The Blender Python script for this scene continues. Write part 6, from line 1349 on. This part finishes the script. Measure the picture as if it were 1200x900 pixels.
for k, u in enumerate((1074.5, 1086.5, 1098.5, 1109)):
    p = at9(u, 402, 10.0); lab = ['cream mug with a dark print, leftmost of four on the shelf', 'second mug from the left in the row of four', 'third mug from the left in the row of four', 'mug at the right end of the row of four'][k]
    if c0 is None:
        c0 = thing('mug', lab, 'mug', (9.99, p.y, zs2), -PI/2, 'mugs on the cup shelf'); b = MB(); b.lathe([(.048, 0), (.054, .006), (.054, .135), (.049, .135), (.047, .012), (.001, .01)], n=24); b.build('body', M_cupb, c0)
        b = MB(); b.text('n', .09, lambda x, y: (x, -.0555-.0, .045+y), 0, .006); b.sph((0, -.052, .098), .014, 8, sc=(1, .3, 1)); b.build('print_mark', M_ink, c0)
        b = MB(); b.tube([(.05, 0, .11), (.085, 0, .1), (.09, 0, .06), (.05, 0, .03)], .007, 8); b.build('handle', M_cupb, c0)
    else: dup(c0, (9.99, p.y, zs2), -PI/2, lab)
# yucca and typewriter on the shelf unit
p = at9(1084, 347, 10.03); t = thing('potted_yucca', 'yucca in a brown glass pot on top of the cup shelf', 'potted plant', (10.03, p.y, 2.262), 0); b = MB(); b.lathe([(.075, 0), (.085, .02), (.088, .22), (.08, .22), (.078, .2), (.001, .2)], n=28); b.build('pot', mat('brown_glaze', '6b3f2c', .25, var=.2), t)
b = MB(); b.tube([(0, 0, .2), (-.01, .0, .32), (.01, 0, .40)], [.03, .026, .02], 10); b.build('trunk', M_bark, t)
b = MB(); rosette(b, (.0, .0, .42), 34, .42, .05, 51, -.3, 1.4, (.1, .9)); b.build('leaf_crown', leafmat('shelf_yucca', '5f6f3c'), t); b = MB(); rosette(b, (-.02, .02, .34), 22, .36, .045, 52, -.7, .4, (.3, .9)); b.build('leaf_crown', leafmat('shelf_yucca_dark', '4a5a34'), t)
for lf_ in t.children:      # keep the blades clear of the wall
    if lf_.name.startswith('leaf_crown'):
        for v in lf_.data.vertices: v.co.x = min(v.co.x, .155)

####

▸ Exercise
Print the material above once more, exactly.

▸ Solved exercise
The Blender Python script for this scene continues. Write part 6, from line 1349 on. This part finishes the script. Measure the picture as if it were 1200x900 pixels.
for k, u in enumerate((1074.5, 1086.5, 1098.5, 1109)):
    p = at9(u, 402, 10.0); lab = ['cream mug with a dark print, leftmost of four on the shelf', 'second mug from the left in the row of four', 'third mug from the left in the row of four', 'mug at the right end of the row of four'][k]
    if c0 is None:
        c0 = thing('mug', lab, 'mug', (9.99, p.y, zs2), -PI/2, 'mugs on the cup shelf'); b = MB(); b.lathe([(.048, 0), (.054, .006), (.054, .135), (.049, .135), (.047, .012), (.001, .01)], n=24); b.build('body', M_cupb, c0)
        b = MB(); b.text('n', .09, lambda x, y: (x, -.0555-.0, .045+y), 0, .006); b.sph((0, -.052, .098), .014, 8, sc=(1, .3, 1)); b.build('print_mark', M_ink, c0)
        b = MB(); b.tube([(.05, 0, .11), (.085, 0, .1), (.09, 0, .06), (.05, 0, .03)], .007, 8); b.build('handle', M_cupb, c0)
    else: dup(c0, (9.99, p.y, zs2), -PI/2, lab)
# yucca and typewriter on the shelf unit
p = at9(1084, 347, 10.03); t = thing('potted_yucca', 'yucca in a brown glass pot on top of the cup shelf', 'potted plant', (10.03, p.y, 2.262), 0); b = MB(); b.lathe([(.075, 0), (.085, .02), (.088, .22), (.08, .22), (.078, .2), (.001, .2)], n=28); b.build('pot', mat('brown_glaze', '6b3f2c', .25, var=.2), t)
b = MB(); b.tube([(0, 0, .2), (-.01, .0, .32), (.01, 0, .40)], [.03, .026, .02], 10); b.build('trunk', M_bark, t)
b = MB(); rosette(b, (.0, .0, .42), 34, .42, .05, 51, -.3, 1.4, (.1, .9)); b.build('leaf_crown', leafmat('shelf_yucca', '5f6f3c'), t); b = MB(); rosette(b, (-.02, .02, .34), 22, .36, .045, 52, -.7, .4, (.3, .9)); b.build('leaf_crown', leafmat('shelf_yucca_dark', '4a5a34'), t)
for lf_ in t.children:      # keep the blades clear of the wall
    if lf_.name.startswith('leaf_crown'):
        for v in lf_.data.vertices: v.co.x = min(v.co.x, .155)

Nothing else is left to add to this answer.